The legalization measure stalled last week, but Scutari and Senate President Stephen Sweeney, D-3rd District, struck an agreement with the governor’s office over a proposed cultivation excise tax.

That would come out to a fraction of a percent, which would be tacked onto the sales tax and come out to roughly 7%.

Both state senators maintained that the tax rate needed to stay low, so that it could allow the cannabis market to grow, and at a rate that the black market could be forced out of business.

“None of us really know how much it will generate, because we don’t know what this market will be,” said Assembly Appropriations Chair John Burizchelli, D-3rd District, said on Thursday. “We have to be careful not to place such a deep burden on the product that it can’t find its way to the marketplace.”

But the two houses remained at odds over whether to cap the total number of licenses in the early years of the market.

Scutari and Murphy agreed to remove the cap entirely, but the Assembly proposed capping the number of cultivation licenses at 38 for the first 24 months of legalization.

“My understanding [is]… that was a drafting error” in the Assembly version, but lawmakers “already voted on that and left” for the day,” said the one source close to the discussions.

And both chambers are disputing how the cannabis revenue would be split. The bill’s lower house sponsor, Assemblyman Jamal Holley, D-21st District, wants tax money to go toward a variety of social equity programs for lower-income, typically African American and Latino communities that have been hit hardest by the war on drugs.

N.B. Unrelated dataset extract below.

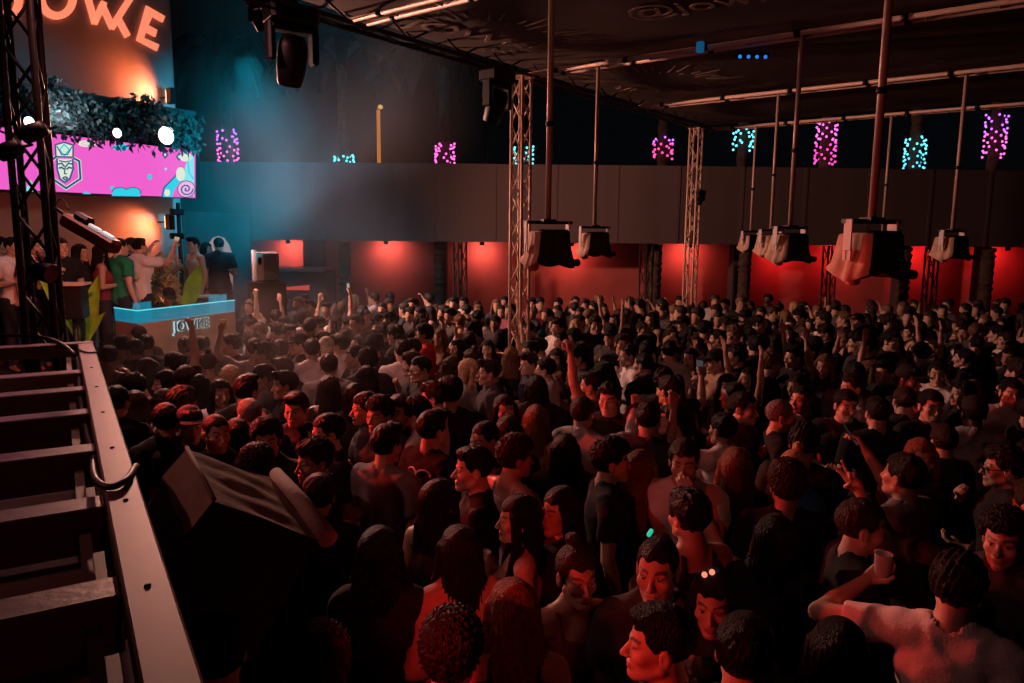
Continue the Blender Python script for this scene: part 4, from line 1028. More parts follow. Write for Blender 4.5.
def build_body(fem, pose, fine=True):
    arms, yaw, pitch = arms_of(fem, pose)
    pts = [np.array([-.2, -.17, 0]), np.array([.2, .15, 1.76])]
    for a in arms:
        pts += [a[1], a[2]] + [q[1] for q in a[3]]
    fl = Field(*body_axes(np.array(pts), fine))
    for p in torso_prims(fem):
        if p[0] == 'e': fl.ell(p[1], p[2], .03)
        else: fl.cone(*p[1:], k=.03)
    r = .86 if fem else 1.
    for sh, e, w, pr, g, nm, _, _ in arms:
        fl.cone(sh, e, .054*r, .040*r, .02); fl.cone(e, e+(w-e)*.35, .039*r, .040*r, .008); fl.cone(e+(w-e)*.35, w, .040*r, .026*r, .012)
        for q in pr: fl.cone(q[0], q[1], q[2]*(.92 if fem else 1.04), q[3]*(.92 if fem else 1.04), .004 if fine else .01)
    for s in (-1, 1):
        fl.cone((s*.088, .015, .92), (s*.10, -.005, .50), .086, .055, .02); fl.cone((s*.10, -.002, .50), (s*.10, .02, .38), .053, .056, .015)
        fl.cone((s*.10, .02, .38), (s*.105, .025, .08), .056, .036, .015)
        fl.cone((s*.105, .03, .045), (s*.125, -.13, .028), .042, .028, .015)
    # neck and head, evaluated in the turned head's own frame
    M = head_matrix(yaw, pitch); R = M[:3, :3]; t = M[:3, 3]
    nr = .047 if fem else .057
    fl.cone((0, .03, 1.47), t+R@np.array([0, .02, -.055]), nr*1.06, nr, .022)
    w, X, Y, Z = fl.win((-.14, -.18, 1.46), (.14, .17, 1.82))
    x = X-t[0]; y = Y-t[1]; z = Z-t[2]
    lx, ly, lz = (R[0, i]*x + R[1, i]*y + R[2, i]*z for i in range(3))
    fl.F[w] = smin(fl.F[w], head_sdf(lx, ly, lz, fem), .012)
    V, Q = fl.mesh()
    loc = (V-t)@R
    tone = face_tone(loc, fem)
    far = np.linalg.norm(V-(t+R@np.array([0, 0, 0])), axis=1) > .16
    tone[far] = 0
    return V, Q, tone, M, arms
def build_top(fem, pose, kind, seed=0, fine=True):
    """a top that follows the trunk: tee, sleeve (long), tank, crop"""
    arms, yaw, pitch = arms_of(fem, pose)
    pts = [np.array([-.22, -.19, .8]), np.array([.22, .17, 1.5])]
    for a in arms: pts += [a[1], a[2]]
    pts = np.array(pts); lo = pts.min(0)-.07; hi = pts.max(0)+.07
    st = .0110 if fine else .034
    fl = Field(np.arange(lo[0], hi[0], st), np.arange(lo[1], hi[1], st), np.arange(.80, max(hi[2], 1.56), st))
    off = {'tee': .015, 'sleeve': .02, 'tank': .007, 'crop': .008}[kind]
    for p in torso_prims(fem):
        if p[0] == 'e': fl.ell(p[1], p[2], .045, off=off)
        else: fl.cone(p[1], p[2], p[3]*.93, p[4]*.93, .04, off=off)
    r = .86 if fem else 1.
    ends = []
    if kind == 'tee':
        for sh, e, w, *_ in arms:
            c = sh + (e-sh)*.64
            fl.cone(sh, c, .056*r, .052*r, .03, off=.013); ends.append((c, unit(e-sh)))
    if kind == 'sleeve':
        for sh, e, w, *_ in arms:
            fl.cone(sh, e, .058*r, .047*r, .03, off=.012); fl.cone(e, e+(w-e)*.93, .047*r, .036*r, .02, off=.010)
            ends.append((e+(w-e)*.9, unit(w-e)))
    F = fl.F; X = fl.xs[:, None, None]; Y = fl.ys[None, :, None]; Z = fl.zs[None, None, :]
    amp = {'tee': .006, 'sleeve': .008, 'tank': .002, 'crop': .002}[kind]
    F = F + amp*wob(X, Y, Z*.55, 31., seed) + amp*.5*wob(X, Y, Z, 67., seed+2.) - amp*1.3*np.maximum(0, 1-3.2*np.abs(wob(X, Y, Z*.45, 17., seed+4.)))
    for c, d in ends:                                  # clean cuffs
        tt = (X-c[0])*d[0] + (Y-c[1])*d[1] + (Z-c[2])*d[2]
        near = np.sqrt((X-c[0])**2+(Y-c[1])**2+(Z-c[2])**2) < .10
        F = np.where(near, np.maximum(F, tt), F)
    hem = {'tee': .86, 'sleeve': .85, 'tank': .93, 'crop': 1.13}[kind]
    F = np.maximum(F, hem - Z)
    if kind in ('tee', 'sleeve'):                      # round neckline
        F = np.maximum(F, -s_cone(X, Y, Z, (0, .026, 1.505), (0, -.012, 1.60), .058*r+.005, .070))
    else:                                              # deep front, bare shoulders, two straps
        F = np.maximum(F, Z - (1.385 + .25*np.maximum(Y, 0)))
        strap = np.maximum(np.abs(np.abs(X) - .088) - .011, Z-1.49)
        shell = fl.F - .004
        S = np.maximum(shell, np.maximum(strap, 1.36-Z))
        F = np.minimum(F, S)
    fl.F = F.astype(np.float32)
    V, Q = fl.mesh()
    return smooth_v(V, Q, 1, .4), Q
def build_trousers(fem):
    fl = Field(np.arange(-.28, .28, .016), np.arange(-.16, .17, .016), np.arange(.05, 1.03, .02))
    fl.ell((0, .018, .945), (.168, .115, .115), .03, off=.012); fl.ell((0, .012, 1.06), (.14, .1, .12), .03, off=.008)
    for s in (-1, 1):
        fl.cone((s*.088, .015, .92), (s*.10, -.005, .50), .09, .064, .02, off=.008); fl.cone((s*.10, .0, .50), (s*.105, .02, .10), .064, .06, .02, off=.008)
    Z = fl.zs[None, None, :]
    fl.F = np.maximum(fl.F, np.maximum(Z-.99, .08-Z)).astype(np.float32)
    return fl.mesh()
def build_hair(style, fine=True):
    """hair in the head's own frame (origin between the eyes)"""
    st = .0055 if fine else .020
    long_ = style in ('long', 'wavy', 'bob', 'pony')
    zb = {'long': -.46, 'wavy': -.42, 'bob': -.20, 'pony': -.34}.get(style, -.11)
    top = .20 if style in ('bun',) else .17
    wx = .17 if long_ else .12
    fl = Field(np.arange(-wx, wx, st), np.arange(-.15, .21 if long_ else .15, st), np.arange(zb-.03, top, st))
    X = fl.xs[:, None, None]; Y = fl.ys[None, :, None]; Z = fl.zs[None, None, :]
    th = {'buzz': .0045, 'crop': .011, 'curly': .020, 'quiff': .012, 'fade': .008, 'messy': .017}.get(style, .010)
    cap = s_ell(X, Y, Z, (0, .014, .042), (.075, .095, .084)) - th
    if style in ('quiff', 'fade', 'messy'):
        cap = smin(cap, s_ell(X, Y, Z, (0, -.012, .098), (.064, .082, .040 if style != 'fade' else .030)), .02)
    if style == 'quiff': cap = smin(cap, s_cone(X, Y, Z, (-.035, -.082, .108), (.04, -.084, .115), .022, .024), .02)
    if style == 'curly': cap = smin(cap, s_ell(X, Y, Z, (0, .0, .085), (.086, .094, .066)), .02)
    if style == 'curly': cap = cap + .0085*np.sin(X*190+2*np.sin(Z*90))*np.sin(Y*185+2*np.sin(X*80))*np.sin(Z*180)*1.3 - .002
    elif style == 'messy': cap = cap + .0055*wob(X, Y, Z, 115., 1.) + .003*np.sin(X*260+Z*60)
    elif style in ('crop', 'quiff', 'fade'): cap = cap + .0028*wob(X, Y, Z, 150., 2.)
    # hairline: bare face and neck
    lim = .062 if style not in ('buzz', 'fade') else .066
    cut = np.maximum(Z - lim - .005*np.sin(X*115+.6) - .10*np.maximum(np.abs(X)-.03, 0), Y - (-.020 - .55*np.clip(Z, -.02, .075) + .004*np.sin(Z*130)))
    side = np.maximum(Z - (.004 if not long_ else -1), Y - (-.004 - .3*np.clip(Z+.02, 0, .03)))
    F = np.maximum(cap, -cut)
    if not long_ and style != 'bun':
        F = np.maximum(F, -side)
        F = np.maximum(F, -(Z + .058 + .0*Y) * .9 - .0)
        er = np.sqrt(((np.abs(X)-.08)/.03)**2 + ((Y-.012)/.026)**2 + ((Z+.008)/.036)**2) - 1
        F = np.maximum(F, -er*.02)
    if style == 'bun':
        F = np.maximum(F, -(Z + .05))
        er = np.sqrt(((np.abs(X)-.08)/.03)**2 + ((Y-.012)/.026)**2 + ((Z+.008)/.036)**2) - 1
        F = np.maximum(F, -er*.02)
        b = s_ell(X, Y, Z, (0, .05, .147), (.034, .034, .03)) + .003*wob(X, Y, Z, 160.)
        F = smin(F, b, .008)
    if style == 'pony':
        F = np.maximum(F, -(Z + .05))
        t = smin(s_cone(X, Y, Z, (0, .10, .07), (0, .145, .0), .022, .032), s_cone(X, Y, Z, (0, .145, .0), (0, .115, -.32), .034, .012), .02)
        F = smin(F, t + .0025*np.sin(X*330+8*Z), .01)
    if style in ('long', 'wavy', 'bob'):
        e = {'long': -.43, 'wavy': -.38, 'bob': -.17}[style]
        zz = fl.zs
        wx_ = np.interp(zz, [e, e*.6, -.15, -.05, .04, .09], [.085, .104, .108, .098, .084, .06])[None, None, :]
        yc = np.interp(zz, [e, -.20, -.08, .05, .09], [.105, .085, .062, .045, .03])[None, None, :]
        ty = np.interp(zz, [e, -.20, -.08, .05], [.030, .042, .058, .066])[None, None, :]
        body = np.maximum((np.sqrt((X/wx_)**2 + ((Y-yc)/ty)**2)-1)*.05, np.maximum(Z-.085, (e + .03*np.sin(X*40+1)) - Z))
        for sg in (-1, 1):
            lock = s_cone(X, Y, Z, (sg*.078, -.022, .03), (sg*.098, -.012, -.12), .022, .026)
            lock = smin(lock, s_cone(X, Y, Z, (sg*.098, -.012, -.12), (sg*.105, -.085 if style != 'bob' else -.01, max(e, -.36)), .027, .012), .02)
            body = smin(body, lock, .015)
        if style == 'wavy': body = body + .006*wob(X, Y, Z, 62., .5)
        body = body + .0028*np.sin(np.arctan2(X, Y-.0)*46 + 14*Z) + .0015*np.sin(X*420)
        F = smin(F, body, .03)
        # keep the face itself clear
        F = np.maximum(F, -s_ell(X, Y, Z, (0, -.085, -.03), (.060, .075, .098)))
        F = np.maximum(F, -s_ell(X, Y, Z, (0, -.01, -.20), (.055, .06, .12)))
    fl.F = F.astype(np.float32)
    V, Q = fl.mesh()
    return V, Q
def build_cap():
    st = .005
    fl = Field(np.arange(-.12, .12, st), np.arange(-.21, .14, st), np.arange(.0, .17, st))
    X = fl.xs[:, None, None]; Y = fl.ys[None, :, None]; Z = fl.zs[None, None, :]
    d = np.maximum(s_ell(X, Y, Z, (0, .012, .05), (.088, .108, .094)), .045-Z)
    peak = np.maximum(s_ell(X, Y, Z, (0, -.10, .058-.0), (.078, .098, .05)), np.abs(Z-.052-.25*np.maximum(0, -.1-Y)*0+.9*X*X)-.005)
    d = smin(d, np.maximum(peak, Y+.06), .006)
    fl.F = d.astype(np.float32)
    return fl.mesh()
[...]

Assemblyman Jamel Holley, D-20th District.
Assemblyman Jamel Holley, D-20th District. – JOSE ARCE

“A key component of cannabis legalization is addressing social justice concerns,” Holley, a member of the Legislative Black Caucus, said in a Thursday statement. “The fact that black New Jerseyans are three or four times more likely to be arrested on cannabis charges has contributed to the disenfranchisement of (Black) communities.”

He was not available for comment on Thursday.

“We are reviewing the Senate’s amendments. We have no further comment at this time,” reads a statement from Kevin McCardle, a spokesperson for the Assembly Majority Office.

The Senate’s version calls for setting aside 70% of the sales tax toward community programs, along with all the revenue from the cultivation tax. The remaining 30% of sales tax revenue would go toward the training of drug recognition experts, and to fund the CRC.

That was an improvement over the Assembly version, according to Rev. Charles Boyer, founder of Salvation and Social Justice, a racial equity organization.

“This bill still lacks firm, codified language that guarantees that funding from the excise tax is reliably allocated with real community input to the state’s impact zones,” he said in a statement. “We cannot allow this funding to become subject to the political whims of the state legislature.”

The two sides agreed to an amendment for the CRC to set up a process for licensing so-called drug recognition experts. Their job would be to gauge whether someone driving a car, or at the workplace, is under the influence.

But lawmakers at the Senate Thursday hearing clashed on whether they were based on sound science, and the cost and difficulty for employers to hire and train potential drug recognition experts.

Ray Cantor, vice president of government affairs, New Jersey Business & Industry Association
Ray Cantor, vice president of government affairs, New Jersey Business & Industry Association – NJBIA

“‘[The New Jersey Business and Industry Association] is opposed to placing additional burdens on employers that need to ensure their workplaces are drug-free for safety issues such as in critical infrastructure, chemical plants, and utilities,” reads a statement from Ray Cantor, their vice president of government affairs.

Lawmakers at the Senate committee pushed back, and Sen. Troy Singleton, D-7th District, said that “you’re creating two different classes of employees,” by trying to make an exception for those workers to be entirely free of cannabis.

“An individual who’s tested randomly on that site may have ingested marijuana two weeks earlier and is healthy as can be and is not high and not impaired at all, and unfortunately it’s going to show up in the system when they take the test,” Sarlo said.

But he and Scutari sparred on whether the drug recognition expert could actually tell if someone was not under the influence despite having cannabis in their system.